Anılan mahkemenin … tarih ve E… K:… sayılı Kararının davacı tarafından tüzüğün 95.maddesi hükümlerinin uygulanabilmesi için fuhuşevleri ve fuhuşu sanat edinenlerin kimler olduğunun aynı tüzüğün 18 ve 20.maddelerine göre değerlendirilmesi gerektiği, bu değerlendirme yapıldığı takdirde kendilerine kapatma kararı uygulanamayacağı iddialarıyla temyizen incelenip bozulması istenilmektedir.
Savunmanın Özeti : Savunma verilmemiştir.
D.Tetkik Hakimi : …
Düşüncesi : Usul ve Yasaya uygun olan temyize konu kararın onanması gerektiği düşünülmektedir.
Danıştay Savcısı : …
Düşüncesi : Yabancı uyruklu bir kadının herhangi bir otelde fuhuş yapması nedeniyle,o otelin kapatılabilmesi için,anılan kadının genel kadın olması,fuhuşu sanat edinerek değişik kişilerle ilişki kurduğunun delillerle subut bulması,fiilin yapıldığı yerin genel kadınlara sanat icra etme imkanı vermesi veya genelev özellik ve niteliğinde kullanıldığına dair gizli inceleme raporu tanzim edilmesi,Fuhuşla Mücadele Tüzüğünün 15,95,96 ve 104. Maddeleri gereğidir.
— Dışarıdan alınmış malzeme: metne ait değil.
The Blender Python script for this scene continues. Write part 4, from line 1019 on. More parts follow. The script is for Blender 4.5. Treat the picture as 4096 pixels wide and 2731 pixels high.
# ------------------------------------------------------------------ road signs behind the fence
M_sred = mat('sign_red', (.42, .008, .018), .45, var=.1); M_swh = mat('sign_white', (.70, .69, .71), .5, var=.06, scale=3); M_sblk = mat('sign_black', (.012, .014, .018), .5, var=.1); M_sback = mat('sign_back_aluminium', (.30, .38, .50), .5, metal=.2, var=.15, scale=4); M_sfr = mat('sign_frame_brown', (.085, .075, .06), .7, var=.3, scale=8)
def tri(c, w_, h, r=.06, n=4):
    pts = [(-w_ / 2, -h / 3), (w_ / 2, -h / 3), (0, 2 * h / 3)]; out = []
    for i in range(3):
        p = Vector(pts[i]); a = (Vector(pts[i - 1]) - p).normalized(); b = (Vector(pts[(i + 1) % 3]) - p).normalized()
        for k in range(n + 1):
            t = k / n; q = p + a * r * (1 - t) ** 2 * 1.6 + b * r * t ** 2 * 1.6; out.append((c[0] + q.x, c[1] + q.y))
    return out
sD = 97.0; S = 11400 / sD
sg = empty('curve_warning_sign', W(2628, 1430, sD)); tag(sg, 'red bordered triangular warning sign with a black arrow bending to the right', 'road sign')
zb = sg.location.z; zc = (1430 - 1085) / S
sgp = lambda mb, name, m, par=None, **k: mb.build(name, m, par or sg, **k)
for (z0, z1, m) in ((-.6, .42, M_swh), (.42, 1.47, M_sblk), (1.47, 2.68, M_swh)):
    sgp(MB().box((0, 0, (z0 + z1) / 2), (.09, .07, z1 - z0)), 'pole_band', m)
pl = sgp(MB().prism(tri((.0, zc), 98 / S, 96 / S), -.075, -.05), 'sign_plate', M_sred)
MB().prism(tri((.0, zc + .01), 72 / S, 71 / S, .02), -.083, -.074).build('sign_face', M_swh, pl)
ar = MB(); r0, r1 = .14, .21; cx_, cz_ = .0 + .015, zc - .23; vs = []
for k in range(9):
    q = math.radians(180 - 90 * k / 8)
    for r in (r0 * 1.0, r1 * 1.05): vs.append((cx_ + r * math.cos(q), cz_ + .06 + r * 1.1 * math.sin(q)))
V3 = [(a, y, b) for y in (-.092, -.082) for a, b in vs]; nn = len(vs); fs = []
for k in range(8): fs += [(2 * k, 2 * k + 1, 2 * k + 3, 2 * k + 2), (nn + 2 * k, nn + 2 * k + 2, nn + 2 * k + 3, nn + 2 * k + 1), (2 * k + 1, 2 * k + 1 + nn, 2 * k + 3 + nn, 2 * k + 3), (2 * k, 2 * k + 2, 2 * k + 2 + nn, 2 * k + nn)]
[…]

Dava konusu olayda; fuhuş yaptığı öne sürülen yabancı uyruklu kadının,genel kadın olmaması ve Tüzüğün 15.maddesindeki tanım kapsamına girmemesi,gizli fuhuş yapıldığının 95.maddeye göre tesbit edilmemesi ve fuhuş yapılan yerin 96.maddede öngörülen biçimde kullanıldığının saptanmaması nedeniyle anılan Tüzüğün 104.maddesine göre kapatma kararı verilmesi usul ve mevzuata aykırı olup,anılan işlemin iptali talebiyle açılan davanın reddine ilişkin yerel mahkeme kararında hukuki isabet görülememiştir.
Açıklanan nedenlerle,temyiz isteminin kabülü ve temyize konu hükmün bozulması gerektiği düşünülmüştür.
TÜRK MİLLETİ ADINA
Hüküm veren Danıştay Onuncu Dairesince gereği düşünüldü:
İdare ve Vergi Mahkemelerinin nihai kararlarının temyizen bozulması 2577 sayılı İdari Yargılama Usulü Kanununun 3622 sayılı Kanun ile değişik 49.maddesinde yer alan sebeplerden birinin varlığı halinde mümkündür.
Bozulması istenen karar, usul ve hukuka uygun olup dilekçede ileri sürülen temyiz sebepleri kararın bozulmasını gerektirecek nitelikte görülmediğinden temyiz isteminin reddi ile bozulması istenen kararın onanmasına 15.2.1996 gününde oybirliği ile karar verildi.